C’è da dire che l’introduzione delle franchigie su Call of Duty ha portato sia vantaggi che svantaggi. Da un lato ogni giocatore ha un salario minimo garantito di 50.000 $ l’anno, inclusa l’assicurazione sulla vita e altri benefit, cosa non scontata invece in un sistema Open, soprattutto alla luce del fatto che i migliori possono contrattare per ottenere una retribuzione anche superiore.
Chiudere la lega significa però ovviamente anche escludere tutte quelle realtà che non ne fanno parte. A fine 2019 hanno fatto molto scalpore le decisioni di alcune organizzazioni storiche di Call of Duty che hanno deciso di abbandonare la scena competitiva. È il caso ad esempio degli 100 Thieves e in particolare del suo fondatore e attuale presidente Matthew “Nadeshot” Haag, uno dei più importanti giocatori di CoD, in particolare con la maglia degli Optic Gaming, che ha ritenuto incerto e senza sufficienti garanzie l’investimento da 25 milioni di dollari necessario per entrare nella lega.
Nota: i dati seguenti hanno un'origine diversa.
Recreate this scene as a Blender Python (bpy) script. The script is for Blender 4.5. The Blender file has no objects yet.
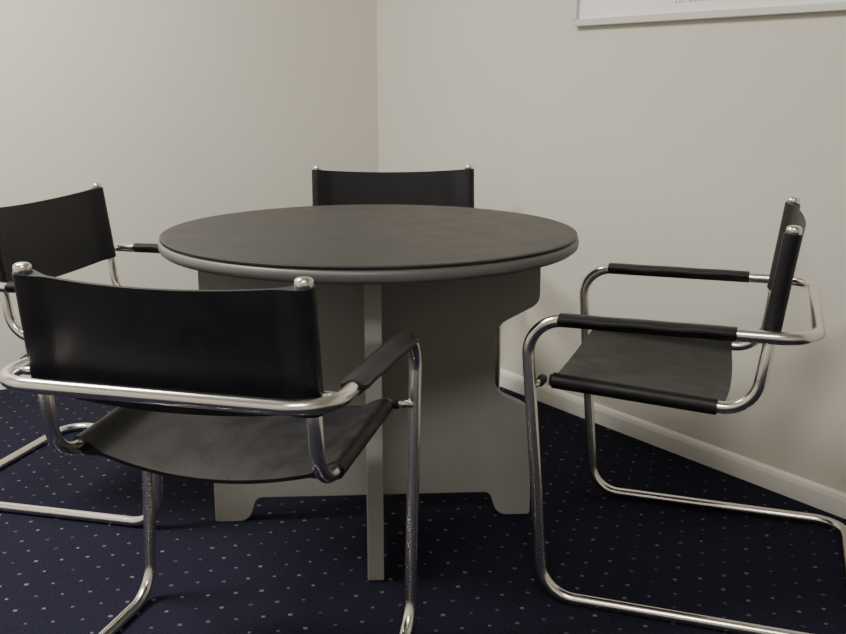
import bpy, bmesh, math, random
from mathutils import Vector, Matrix
scene = bpy.context.scene
random.seed(3)

# ------------------------------------------------------------ materials
def newmat(name):
    m = bpy.data.materials.new(name); m.use_nodes = True
    nt = m.node_tree
    return m, nt, nt.nodes['Principled BSDF']

def simple(name, col, rough=0.5, metal=0.0, noise=0.0, nscale=40, bump=0.0, bscale=300, spec=None, rvar=0.0):
    m, nt, b = newmat(name)
    b.inputs['Base Color'].default_value = (*col, 1)
    b.inputs['Roughness'].default_value = rough
    b.inputs['Metallic'].default_value = metal
    if spec is not None: b.inputs['Specular IOR Level'].default_value = spec
    tc = nt.nodes.new('ShaderNodeTexCoord')
    if noise > 0 or rvar > 0:
        n = nt.nodes.new('ShaderNodeTexNoise'); n.inputs['Scale'].default_value = nscale
        n.inputs['Detail'].default_value = 6
        nt.links.new(tc.outputs['Object'], n.inputs['Vector'])
        r = nt.nodes.new('ShaderNodeMapRange')
        r.inputs['From Min'].default_value = .3; r.inputs['From Max'].default_value = .7
        r.inputs['To Min'].default_value = 1 - noise; r.inputs['To Max'].default_value = 1 + noise
        nt.links.new(n.outputs['Fac'], r.inputs['Value'])
        vm = nt.nodes.new('ShaderNodeVectorMath'); vm.operation = 'SCALE'
        vm.inputs[0].default_value = col
        nt.links.new(r.outputs['Result'], vm.inputs['Scale'])
        nt.links.new(vm.outputs['Vector'], b.inputs['Base Color'])
        if rvar > 0:
            r2 = nt.nodes.new('ShaderNodeMapRange')
            r2.inputs['From Min'].default_value = .3; r2.inputs['From Max'].default_value = .7
            r2.inputs['To Min'].default_value = rough - rvar; r2.inputs['To Max'].default_value = rough + rvar
            nt.links.new(n.outputs['Fac'], r2.inputs['Value'])
            nt.links.new(r2.outputs['Result'], b.inputs['Roughness'])
    if bump > 0:
        n2 = nt.nodes.new('ShaderNodeTexNoise'); n2.inputs['Scale'].default_value = bscale
        n2.inputs['Detail'].default_value = 3
        nt.links.new(tc.outputs['Object'], n2.inputs['Vector'])
        bp = nt.nodes.new('ShaderNodeBump'); bp.inputs['Strength'].default_value = bump
        bp.inputs['Distance'].default_value = .002
        nt.links.new(n2.outputs['Fac'], bp.inputs['Height'])
        nt.links.new(bp.outputs['Normal'], b.inputs['Normal'])
    return m

M_wall = simple('wall_paint', (.635, .614, .552), .6, noise=.015, nscale=3, bump=.15, bscale=180)
M_ceil = simple('ceiling_paint', (.78, .77, .74), .8)
M_base = simple('baseboard_paint', (.82, .81, .78), .45)
M_chrome = simple('chrome_tube', (.82, .80, .76), .22, 1.0)
M_leather = simple('black_leather', (.006, .006, .009), .42, noise=.25, nscale=25, bump=.35, bscale=450, rvar=.06, spec=.35)
M_seat = simple('seat_leather', (.009, .0088, .0100), .42, noise=.2, nscale=18, bump=.35, bscale=400, rvar=.07, spec=.42)
M_top = simple('table_pad_vinyl', (.018, .0178, .0188), .43, noise=.10, nscale=14, bump=.3, bscale=220, rvar=.03, spec=.42)
M_rim = simple('table_rim_laminate', (.14, .14, .139), .45, noise=.05, nscale=30)
M_panel = simple('table_base_laminate', (.31, .305, .29), .6, noise=.03, nscale=20, spec=.3)
M_frame = simple('picture_frame_silver', (.62, .61, .60), .35, .3)
M_paper = simple('picture_paper', (.86, .86, .86), .35)
M_ink = simple('print_ink', (.40, .40, .42), .6)
M_rubber = simple('black_rubber', (.01, .01, .01), .6)

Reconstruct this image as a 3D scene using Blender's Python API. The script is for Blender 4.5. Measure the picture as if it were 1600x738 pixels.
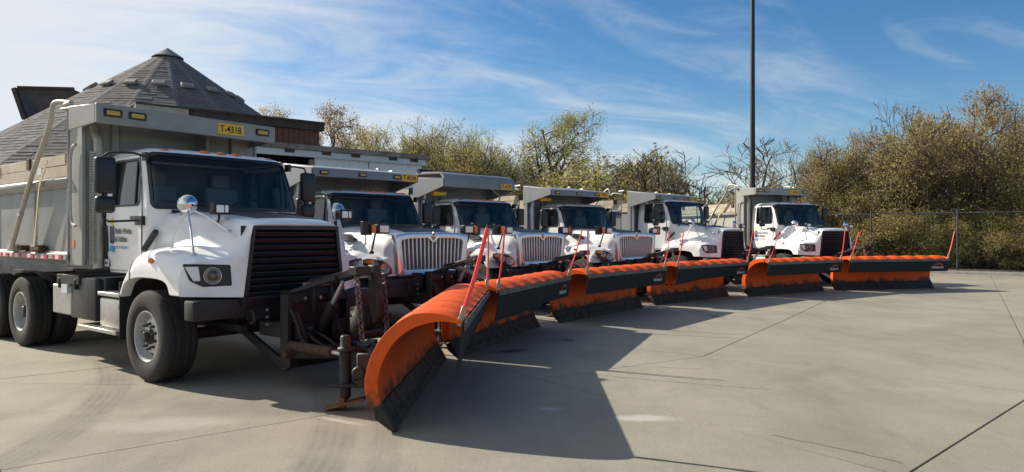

Lo stesso hanno fatto anche gli Evil Geniuses e gli eUnited, vincitori dei due recenti mondiali, rispettivamente nel 2018 e nel 2019.
Activision ha cercato di risolvere questi problemi tornando parzialmente sui propri passi, creando a fianco del sistema delle franchigie le cosiddette Call of Duty Challenger Series, ovvero tornei per i giocatori amatoriali e semi-professionisti che competono per un montepremi da 1 milione di dollari. Al di là del reale valore competitivo, le Challenger Series rappresentano soprattutto una vetrina per i giocatori che aspirano al professionismo da cui le squadre della CoD League possono attingere per trovare nuovi talenti e rinnovare i propri roster, proprio come la NBA e il circuito universitario.
Una conferma che Call of Duty non è solo un videogioco di incredibile successo ma anche uno degli esport con il circuito competitivo più strutturato e simile a quello degli sport tradizionali. E quindi, per gli spettatori, più facile da comprendere tra quei videogiochi che non simulano uno sport vero e proprio. Insomma, gli anelli non rappresentano solo una facile appropriazione, ma anche il simbolo di una scena competitiva matura.